TLDR
- Robinhood launched a $658.4 million closed-end venture fund, ticker RVI, on the NYSE on March 6, giving retail investors access to private companies.
- The fund holds stakes in Databricks (valued at $134B), Ramp ($32B), and Revolut.
- Robinhood priced the IPO at $25 per share, selling 12.6 million shares — raising less than initially targeted.
- Robinhood CFO Shiv Verma said the fund focused on late-stage companies that are “much less risky” than early-stage startups.
- HOOD stock was down 3.89% on the day of the launch.
Robinhood (HOOD) launched its first venture fund on Friday, bringing private market investing to everyday retail investors for the first time through a listed product. The $658.4 million closed-end fund began trading on the New York Stock Exchange under the ticker RVI.
The fund gives retail investors exposure to some of the biggest names in private tech — companies that were previously accessible only to large venture capital firms and institutional money. Holdings include Databricks, Ramp, and Revolut.
Databricks raised at a $134 billion valuation in February. Ramp was valued at $32 billion in November. These are not small bets.
CFO Shiv Verma told Reuters there is a “big gap in the market” where retail investors can’t access private assets. The fund is Robinhood’s attempt to close that gap.
Verma said the fund deliberately targets late-stage, industry-leading companies. His view is that these carry meaningfully less risk than early-stage startups.
“These are great investments, they’re going to do well,” Verma said. “And if there’s some short-term volatility in the interim, because it’s a closed-end fund, you’re not forced to sell.”
The IPO was priced at $25 per share with 12.6 million shares sold. That total came in below initial targets, a reminder that IPO appetite is still patchy right now.
Retail Access to Private Markets
Private market valuations have surged in recent years, but retail investors have had little way to participate. Most of the upside in companies like Databricks has accrued to VC firms long before any public listing — if one ever comes.
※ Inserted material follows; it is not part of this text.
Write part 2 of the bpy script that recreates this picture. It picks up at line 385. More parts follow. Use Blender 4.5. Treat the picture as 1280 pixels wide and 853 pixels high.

RVI is structured as a closed-end fund, meaning it trades on an exchange like a stock. Investors can buy and sell it without the fund needing to liquidate its private holdings.
That structure matters. It means Robinhood doesn’t have to sell Databricks or Ramp just because an investor wants to exit. The private holdings stay intact.
Institutional Interest and Expansion Plans
Despite the below-target raise, Verma said institutional investors also showed up during the IPO roadshow. The fund wasn’t purely a retail play.
Robinhood has flagged potential expansion of the fund into energy, robotics, aerospace, and defense down the line. For now, the focus is on tech.
HOOD stock fell 3.89% on the day of the launch. Robinhood’s overall market cap sits above $72 billion.
The broader VC exit market has been slow in recent years, with IPO activity down. That’s part of why late-stage private companies like Databricks and Ramp remain private — and why a product like RVI has a market.
RVI began trading March 6, 2026, on the NYSE at an initial price of $25 per share.